• **Task instructions**
Restate each of the lines below word for word and drop every picture.
* START Provided material *
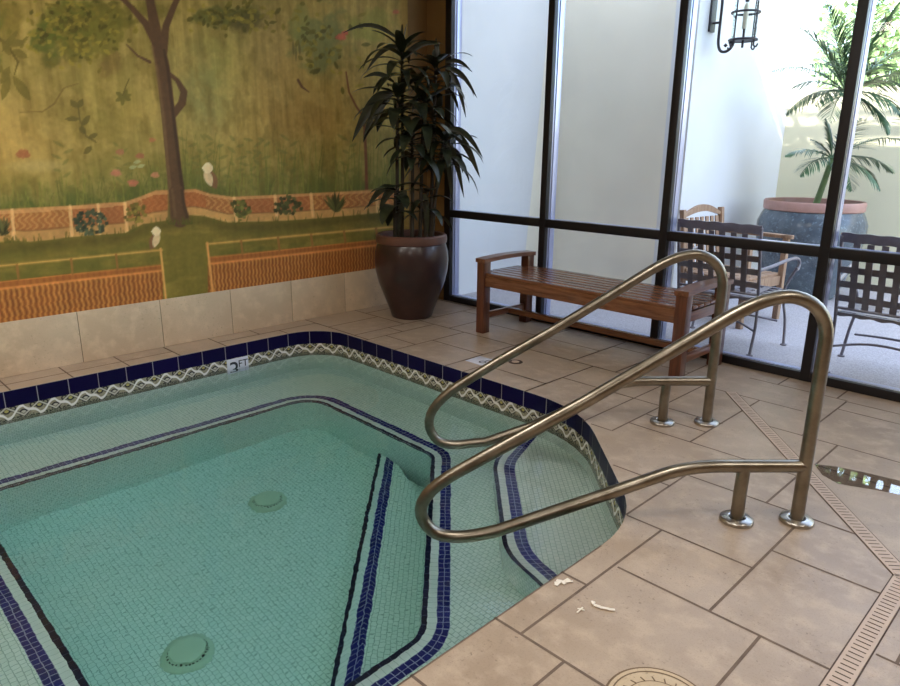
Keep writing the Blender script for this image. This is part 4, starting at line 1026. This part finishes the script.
# wet patch that mirrors the bright patio
pd = [at_z(x, y, 0) for x, y in [(814, 464), (838, 467), (862, 472), (905, 482), (905, 496), (880, 491), (856, 487), (838, 484), (822, 475)]]
c0 = sum(pd)/len(pd); b = MB(); pts = fillet([tuple((p-c0)[:2]) for p in pd], [.02]*len(pd), 3); pts = clean(pts)
b.prism([tuple(q) for q in pts][::-1], .0012, .0020)
o = b.build('puddle', M_puddle, None, smooth=False, loc=(float(c0[0]), float(c0[1]), 0)); tag(o, 'thin puddle of water on the deck by the drain channel, reflecting the patio', 'puddle')

# ------------------------------------------------------------------ TREES BEYOND THE WALL
def tree(label, x, y, h, r, n, seed):
    t = thing('garden_tree', label, 'tree', (x, y, -.02), 0, 'trees beyond the patio wall'); rr = np.random.RandomState(seed)
    b = MB(); b.tube(smooth_path([(0, 0, 0), (.1, .05, h*.3), (-.05, .1, h*.6), (.05, 0, h*.85)], 5), [.16-.1*k/15 for k in range(16)], 8)
    for k in range(7):
        a = k*2.4; z = h*(.4+.06*k); b.tube(smooth_path([(0, 0, z), (.4*r*math.cos(a), .4*r*math.sin(a), z+.25), (.8*r*math.cos(a), .8*r*math.sin(a), z+.6)], 4), [.05-.035*i/8 for i in range(9)], 6)
    b.build('trunk', M_bark, t)
    b = MB()
    for k in range(n):
        v = rr.normal(size=3); v /= np.linalg.norm(v); q = rr.rand()**.4; c = np.array([0, 0, h*.72])+v*q*np.array([r, r, h*.34])*(1+.25*math.sin(5*v[0]+3*v[2]+seed))
        d = rr.normal(size=3); d[2] -= .4; d /= np.linalg.norm(d); s = np.cross(d, rr.normal(size=3)); s /= np.linalg.norm(s); L = rr.uniform(.10, .2); w = L*.28
        nn = np.cross(d, s)*w*.3
        b.add([c, c+d*L*.5-s*w+nn, c+d*L*.5, c+d*L*.5+s*w+nn, c+d*L], [(0, 1, 2), (0, 2, 3), (1, 4, 2), (2, 4, 3)])
    b.build('foliage', M_tree, t)
tree('leafy green tree beyond the patio wall, left of the palm fronds', -3.5, 12.8, 4.2, 1.1, 2600, 3)
tree('leafy green tree beyond the patio wall, behind the palm at the right edge', -.2, 15.0, 5.6, 1.5, 3000, 5)

# ------------------------------------------------------------------ LIGHT
W = bpy.data.worlds.new('sky'); S.world = W; W.use_nodes = True; nt = W.node_tree; nt.nodes.clear()
sk = nt.nodes.new('ShaderNodeTexSky'); sk.sky_type = 'NISHITA'; sk.sun_disc = False; sk.sun_elevation = math.radians(37); sk.sun_rotation = math.radians(200); sk.dust_density = 2.0
bg = nt.nodes.new('ShaderNodeBackground'); bg.inputs[1].default_value = 2.25; wo = nt.nodes.new('ShaderNodeOutputWorld')
mxs = nt.nodes.new('ShaderNodeMix'); mxs.data_type = 'RGBA'; mxs.inputs[0].default_value = .5; mxs.inputs[7].default_value = (1.0, .97, .93, 1)
nt.links.new(sk.outputs[0], mxs.inputs[6]); nt.links.new(mxs.outputs[2], bg.inputs[0]); nt.links.new(bg.outputs[0], wo.inputs[0])
sd = Vector((-.35, .69, -.57)).normalized()
su = bpy.data.lights.new('sun', 'SUN'); su.energy = 14.0; su.angle = math.radians(.7); su.color = (1, .95, .86); so = bpy.data.objects.new('sun', su); C.objects.link(so)
so.rotation_euler = sd.to_track_quat('-Z', 'Y').to_euler()
def ceiling_lamp(x, y, e, sx=.9, sy=.9, col=(1, .95, .88)):
    l = bpy.data.lights.new('ceiling_lamp', 'AREA'); l.shape = 'RECTANGLE'; l.size = sx; l.size_y = sy; l.energy = e; l.color = col
    o = bpy.data.objects.new('ceiling_lamp', l); C.objects.link(o); o.location = (x, y, 3.385)
for x, y, e in [(-3.3, .6, 52), (-1.0, 1.6, 38), (1.3, 2.6, 32), (-3.3, -2.2, 46), (.6, -1.6, 36)]: ceiling_lamp(x, y, e)

S.view_settings.view_transform = 'Standard'; S.view_settings.look = 'None'; S.view_settings.exposure = 0.0; S.view_settings.gamma = 1.0
S.view_settings.use_curve_mapping = False
cy = S.cycles
cy.max_bounces = 12; cy.diffuse_bounces = 5; cy.glossy_bounces = 5; cy.transmission_bounces = 10; cy.transparent_max_bounces = 16; cy.volume_bounces = 0
cy.caustics_refractive = True; cy.caustics_reflective = False; cy.blur_glossy = 1.0; cy.sample_clamp_indirect = 6.0
cy.use_denoising = True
* END Provided material *
• **Correct output**
Keep writing the Blender script for this image. This is part 4, starting at line 1026. This part finishes the script.
# wet patch that mirrors the bright patio
pd = [at_z(x, y, 0) for x, y in [(814, 464), (838, 467), (862, 472), (905, 482), (905, 496), (880, 491), (856, 487), (838, 484), (822, 475)]]
c0 = sum(pd)/len(pd); b = MB(); pts = fillet([tuple((p-c0)[:2]) for p in pd], [.02]*len(pd), 3); pts = clean(pts)
b.prism([tuple(q) for q in pts][::-1], .0012, .0020)
o = b.build('puddle', M_puddle, None, smooth=False, loc=(float(c0[0]), float(c0[1]), 0)); tag(o, 'thin puddle of water on the deck by the drain channel, reflecting the patio', 'puddle')

# ------------------------------------------------------------------ TREES BEYOND THE WALL
def tree(label, x, y, h, r, n, seed):
    t = thing('garden_tree', label, 'tree', (x, y, -.02), 0, 'trees beyond the patio wall'); rr = np.random.RandomState(seed)
    b = MB(); b.tube(smooth_path([(0, 0, 0), (.1, .05, h*.3), (-.05, .1, h*.6), (.05, 0, h*.85)], 5), [.16-.1*k/15 for k in range(16)], 8)
    for k in range(7):
        a = k*2.4; z = h*(.4+.06*k); b.tube(smooth_path([(0, 0, z), (.4*r*math.cos(a), .4*r*math.sin(a), z+.25), (.8*r*math.cos(a), .8*r*math.sin(a), z+.6)], 4), [.05-.035*i/8 for i in range(9)], 6)
    b.build('trunk', M_bark, t)
    b = MB()
    for k in range(n):
        v = rr.normal(size=3); v /= np.linalg.norm(v); q = rr.rand()**.4; c = np.array([0, 0, h*.72])+v*q*np.array([r, r, h*.34])*(1+.25*math.sin(5*v[0]+3*v[2]+seed))
        d = rr.normal(size=3); d[2] -= .4; d /= np.linalg.norm(d); s = np.cross(d, rr.normal(size=3)); s /= np.linalg.norm(s); L = rr.uniform(.10, .2); w = L*.28
        nn = np.cross(d, s)*w*.3
        b.add([c, c+d*L*.5-s*w+nn, c+d*L*.5, c+d*L*.5+s*w+nn, c+d*L], [(0, 1, 2), (0, 2, 3), (1, 4, 2), (2, 4, 3)])
    b.build('foliage', M_tree, t)
tree('leafy green tree beyond the patio wall, left of the palm fronds', -3.5, 12.8, 4.2, 1.1, 2600, 3)
tree('leafy green tree beyond the patio wall, behind the palm at the right edge', -.2, 15.0, 5.6, 1.5, 3000, 5)

# ------------------------------------------------------------------ LIGHT
W = bpy.data.worlds.new('sky'); S.world = W; W.use_nodes = True; nt = W.node_tree; nt.nodes.clear()
sk = nt.nodes.new('ShaderNodeTexSky'); sk.sky_type = 'NISHITA'; sk.sun_disc = False; sk.sun_elevation = math.radians(37); sk.sun_rotation = math.radians(200); sk.dust_density = 2.0
bg = nt.nodes.new('ShaderNodeBackground'); bg.inputs[1].default_value = 2.25; wo = nt.nodes.new('ShaderNodeOutputWorld')
mxs = nt.nodes.new('ShaderNodeMix'); mxs.data_type = 'RGBA'; mxs.inputs[0].default_value = .5; mxs.inputs[7].default_value = (1.0, .97, .93, 1)
nt.links.new(sk.outputs[0], mxs.inputs[6]); nt.links.new(mxs.outputs[2], bg.inputs[0]); nt.links.new(bg.outputs[0], wo.inputs[0])
sd = Vector((-.35, .69, -.57)).normalized()
su = bpy.data.lights.new('sun', 'SUN'); su.energy = 14.0; su.angle = math.radians(.7); su.color = (1, .95, .86); so = bpy.data.objects.new('sun', su); C.objects.link(so)
so.rotation_euler = sd.to_track_quat('-Z', 'Y').to_euler()
def ceiling_lamp(x, y, e, sx=.9, sy=.9, col=(1, .95, .88)):
    l = bpy.data.lights.new('ceiling_lamp', 'AREA'); l.shape = 'RECTANGLE'; l.size = sx; l.size_y = sy; l.energy = e; l.color = col
    o = bpy.data.objects.new('ceiling_lamp', l); C.objects.link(o); o.location = (x, y, 3.385)
for x, y, e in [(-3.3, .6, 52), (-1.0, 1.6, 38), (1.3, 2.6, 32), (-3.3, -2.2, 46), (.6, -1.6, 36)]: ceiling_lamp(x, y, e)

S.view_settings.view_transform = 'Standard'; S.view_settings.look = 'None'; S.view_settings.exposure = 0.0; S.view_settings.gamma = 1.0
S.view_settings.use_curve_mapping = False
cy = S.cycles
cy.max_bounces = 12; cy.diffuse_bounces = 5; cy.glossy_bounces = 5; cy.transmission_bounces = 10; cy.transparent_max_bounces = 16; cy.volume_bounces = 0
cy.caustics_refractive = True; cy.caustics_reflective = False; cy.blur_glossy = 1.0; cy.sample_clamp_indirect = 6.0
cy.use_denoising = True